La Cuaresma es un momento excelente para que cada uno examine la propia vida, el empleo de su tiempo y sus prioridades. La fe nos orienta hacia un Misterio y nos hace pertenecer a una historia. Porque creer no se trata sólo de creencias a las que uno pueda adherirse para contentarse con decir “yo ya tengo fe”. El misterio se ha desvelado en Jesucristo, que es la Luz del mundo, brilla y orienta nuestra existencia en medio de las tormentas de la vida, sin eliminar de nosotros la razón ni la libertad.

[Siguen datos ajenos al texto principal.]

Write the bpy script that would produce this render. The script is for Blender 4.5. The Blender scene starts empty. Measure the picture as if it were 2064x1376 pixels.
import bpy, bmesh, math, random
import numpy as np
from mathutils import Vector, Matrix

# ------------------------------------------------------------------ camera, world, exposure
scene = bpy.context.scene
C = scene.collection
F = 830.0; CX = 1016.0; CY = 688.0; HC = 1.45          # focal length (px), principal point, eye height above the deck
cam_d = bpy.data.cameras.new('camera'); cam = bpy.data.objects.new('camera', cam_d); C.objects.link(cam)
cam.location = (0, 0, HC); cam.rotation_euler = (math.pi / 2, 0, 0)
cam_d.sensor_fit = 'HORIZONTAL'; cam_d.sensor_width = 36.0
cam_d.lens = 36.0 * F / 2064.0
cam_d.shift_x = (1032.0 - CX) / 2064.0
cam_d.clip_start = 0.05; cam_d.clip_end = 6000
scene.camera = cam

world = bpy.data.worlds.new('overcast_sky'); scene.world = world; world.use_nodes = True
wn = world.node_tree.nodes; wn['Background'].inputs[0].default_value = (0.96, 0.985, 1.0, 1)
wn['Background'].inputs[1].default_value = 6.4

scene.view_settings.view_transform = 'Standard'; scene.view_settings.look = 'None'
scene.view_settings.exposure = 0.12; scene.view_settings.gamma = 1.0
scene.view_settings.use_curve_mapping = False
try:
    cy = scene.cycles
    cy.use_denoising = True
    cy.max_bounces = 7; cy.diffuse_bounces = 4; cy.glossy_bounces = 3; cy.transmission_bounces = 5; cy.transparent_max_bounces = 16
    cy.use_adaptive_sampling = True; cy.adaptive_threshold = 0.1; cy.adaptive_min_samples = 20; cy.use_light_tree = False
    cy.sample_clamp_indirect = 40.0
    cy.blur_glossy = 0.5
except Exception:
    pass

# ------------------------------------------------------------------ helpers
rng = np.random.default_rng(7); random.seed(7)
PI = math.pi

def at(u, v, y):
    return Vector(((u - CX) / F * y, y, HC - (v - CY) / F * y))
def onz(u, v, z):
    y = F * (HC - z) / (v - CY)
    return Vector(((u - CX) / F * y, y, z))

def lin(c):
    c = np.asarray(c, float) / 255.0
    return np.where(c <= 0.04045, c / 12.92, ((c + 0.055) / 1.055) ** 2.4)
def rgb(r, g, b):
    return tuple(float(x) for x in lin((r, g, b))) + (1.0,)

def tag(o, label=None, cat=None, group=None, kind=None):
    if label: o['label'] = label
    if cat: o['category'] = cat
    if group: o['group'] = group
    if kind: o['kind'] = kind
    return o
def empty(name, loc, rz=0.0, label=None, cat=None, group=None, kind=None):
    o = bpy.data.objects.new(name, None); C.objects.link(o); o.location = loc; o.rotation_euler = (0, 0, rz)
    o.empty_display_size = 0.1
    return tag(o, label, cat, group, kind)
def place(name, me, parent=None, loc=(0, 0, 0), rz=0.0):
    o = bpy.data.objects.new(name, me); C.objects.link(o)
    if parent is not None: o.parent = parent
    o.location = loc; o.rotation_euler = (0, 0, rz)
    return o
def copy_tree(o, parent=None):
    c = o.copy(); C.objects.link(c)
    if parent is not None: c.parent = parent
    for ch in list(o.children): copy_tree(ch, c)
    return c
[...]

«Convertirse» –esa invitación que tanto se repite en Cuaresma— significa seguir a Jesús de manera que su Evangelio sea guía concreta de la vida; significa dejar que Dios nos transforme, y dejar de pensar que somos nosotros los únicos constructores de nuestra existencia; significa reconocer que somos creaturas, que dependemos de Dios, de su amor, y que sólo «perdiendo» (en cierto sentido) nuestra vida en Él podemos ganarla. Esto exige tomar nuestras decisiones a la luz de la Palabra de Dios. Actualmente ya no se puede ser cristiano solo por vivir en una sociedad que tiene raíces cristianas: también quien nace en una familia cristiana y es formado religiosamente debe renovar cada día la opción de ser cristiano, dar a Dios el primer lugar, frente a las tentaciones que una cultura secularizada le propone continuamente. Es preciso redescubrir la tremenda fuerza de la verdad, el valor inalienable de esta vida que se nos ha regalado para vivir una sola vez.
Sin saber qué es lo importante para mi no es fácil tener paz, por lo que hay que priorizar, poner límites, decidir. Reflexionar ante Dios en la oración es el camino mejor para hacer este examen de conciencia y obrar en consecuencia. De este modo, a la luz de Dios, recuperamos el valor de nuestra familia y amigos, pensaremos en aquellos que dependen de nosotros o de nuestro ejemplo, viviremos mejor el propio trabajo y nuestras obligaciones, afrontaremos nuestro futuro, con esperanza, porque el hombre es proyectivo, “futurizo” –como lo llamó Julián Marías—, orientado al más allá.
Las pruebas a las que la sociedad actual somete al cristiano son muchas y tocan la vida personal y social. No es fácil ser fieles al matrimonio cristiano, practicar la misericordia en la vida cotidiana, dejar espacio a la oración y al silencio interior; no es fácil oponerse públicamente a opciones que muchos consideran obvias, como el aborto o la eutanasia, etc. La tentación de dejar de lado la propia fe o de ser inconsecuente está siempre presente. La conversión es una respuesta a Dios que debemos revalidar varias veces en la vida.
Nuestra relación con las cosas tiene mucho que ver también con el consumo, los gastos, lo que edifica y construye frente al despilfarro. A la vista de lo necesario y lo superfluo es más fácil agradecer lo que tenemos y compartir los bienes. La persona es mucho más que las cosas. Reconociendo lo positivo que nos enriquece es más fácil ser agradecido y ayudar a los demás, valorar a cada cual como persona, poner el corazón en lo esencial. De aquí brota una alegría espontánea y esperanzadora. Se demuestra una vez más cuánto sentido tiene orar, ayunar y dar limosna.
Hemos de decir en esta Cuaresma como el Centurión: “Señor, creo, pero aumenta mi fe”. No dejemos que Dios pase a ser algo secundario. Vivir la conversión está en poner a Dios en el centro de la vida, y no a un lado, como algo ilusorio y superfluo. Que en este tiempo crezca nuestra capacidad de salir de nosotros mismos para ir en busca del otro, de los otros, de quienes nos pueden tender la mano y ayudarnos. Dios salva cuando se le deja su lugar, si verdaderamente es Dios para mi, no un adorno. Está en juego nuestra vida y la salvación del mundo. Para esto, para ser la “luz y sal” de la tierra, hay que escuchar el Evangelio, como ha dicho el Papa Francisco, “sin calmantes”, con realismo. Ahora nosotros tenemos la última palabra.